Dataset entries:
——

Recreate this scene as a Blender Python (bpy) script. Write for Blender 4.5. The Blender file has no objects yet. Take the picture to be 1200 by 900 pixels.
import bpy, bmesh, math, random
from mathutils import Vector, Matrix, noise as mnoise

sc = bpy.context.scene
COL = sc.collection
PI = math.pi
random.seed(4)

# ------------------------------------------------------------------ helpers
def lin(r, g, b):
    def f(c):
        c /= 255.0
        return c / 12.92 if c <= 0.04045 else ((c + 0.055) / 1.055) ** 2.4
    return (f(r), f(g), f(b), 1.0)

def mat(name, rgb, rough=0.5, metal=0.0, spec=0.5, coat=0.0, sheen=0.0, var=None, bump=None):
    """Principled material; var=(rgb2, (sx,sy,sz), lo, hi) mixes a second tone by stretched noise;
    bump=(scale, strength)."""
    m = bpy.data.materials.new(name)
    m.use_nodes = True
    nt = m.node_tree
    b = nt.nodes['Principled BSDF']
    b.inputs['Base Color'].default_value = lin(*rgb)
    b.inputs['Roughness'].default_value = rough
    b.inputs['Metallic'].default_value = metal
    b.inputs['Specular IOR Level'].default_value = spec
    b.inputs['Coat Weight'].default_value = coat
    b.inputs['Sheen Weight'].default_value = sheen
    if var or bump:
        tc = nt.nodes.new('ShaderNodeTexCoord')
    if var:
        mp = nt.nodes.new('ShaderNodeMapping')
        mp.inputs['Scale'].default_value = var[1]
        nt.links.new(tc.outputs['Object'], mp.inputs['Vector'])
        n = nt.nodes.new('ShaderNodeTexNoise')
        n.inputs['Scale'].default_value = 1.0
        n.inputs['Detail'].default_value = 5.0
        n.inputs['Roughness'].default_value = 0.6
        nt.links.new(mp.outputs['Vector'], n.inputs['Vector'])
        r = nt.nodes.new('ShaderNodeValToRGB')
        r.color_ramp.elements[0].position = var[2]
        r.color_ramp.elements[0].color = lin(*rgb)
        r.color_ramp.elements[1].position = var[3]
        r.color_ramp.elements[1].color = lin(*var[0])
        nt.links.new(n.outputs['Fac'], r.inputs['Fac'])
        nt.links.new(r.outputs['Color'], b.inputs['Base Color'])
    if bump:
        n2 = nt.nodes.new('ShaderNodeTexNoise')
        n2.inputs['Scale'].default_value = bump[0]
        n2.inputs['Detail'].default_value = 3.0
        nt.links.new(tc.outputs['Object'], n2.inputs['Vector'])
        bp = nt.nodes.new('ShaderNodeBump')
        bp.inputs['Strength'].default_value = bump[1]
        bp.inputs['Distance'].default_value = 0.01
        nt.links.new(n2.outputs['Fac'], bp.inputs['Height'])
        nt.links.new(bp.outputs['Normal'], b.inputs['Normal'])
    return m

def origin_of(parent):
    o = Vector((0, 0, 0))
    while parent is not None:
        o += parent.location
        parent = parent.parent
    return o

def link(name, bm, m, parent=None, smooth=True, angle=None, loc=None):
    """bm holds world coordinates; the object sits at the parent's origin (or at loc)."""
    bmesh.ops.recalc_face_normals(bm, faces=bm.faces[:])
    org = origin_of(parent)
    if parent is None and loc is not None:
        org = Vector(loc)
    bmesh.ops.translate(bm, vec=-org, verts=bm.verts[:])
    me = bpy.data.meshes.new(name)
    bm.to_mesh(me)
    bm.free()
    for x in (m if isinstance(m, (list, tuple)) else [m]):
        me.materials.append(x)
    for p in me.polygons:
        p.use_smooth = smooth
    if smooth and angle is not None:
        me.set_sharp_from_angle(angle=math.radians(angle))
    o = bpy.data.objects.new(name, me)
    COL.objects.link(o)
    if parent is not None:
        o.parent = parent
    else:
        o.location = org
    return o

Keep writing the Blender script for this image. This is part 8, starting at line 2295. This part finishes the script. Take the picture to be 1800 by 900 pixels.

——

What is required: Reproduce, please, the lines of the material from its first line down to the line containing "return (f(r), f(g), f(b), 1.0)", keeping both ends and nothing beyond them.

Complete answer:
Recreate this scene as a Blender Python (bpy) script. Write for Blender 4.5. The Blender file has no objects yet. Take the picture to be 1200 by 900 pixels.
import bpy, bmesh, math, random
from mathutils import Vector, Matrix, noise as mnoise

sc = bpy.context.scene
COL = sc.collection
PI = math.pi
random.seed(4)

# ------------------------------------------------------------------ helpers
def lin(r, g, b):
    def f(c):
        c /= 255.0
        return c / 12.92 if c <= 0.04045 else ((c + 0.055) / 1.055) ** 2.4
    return (f(r), f(g), f(b), 1.0)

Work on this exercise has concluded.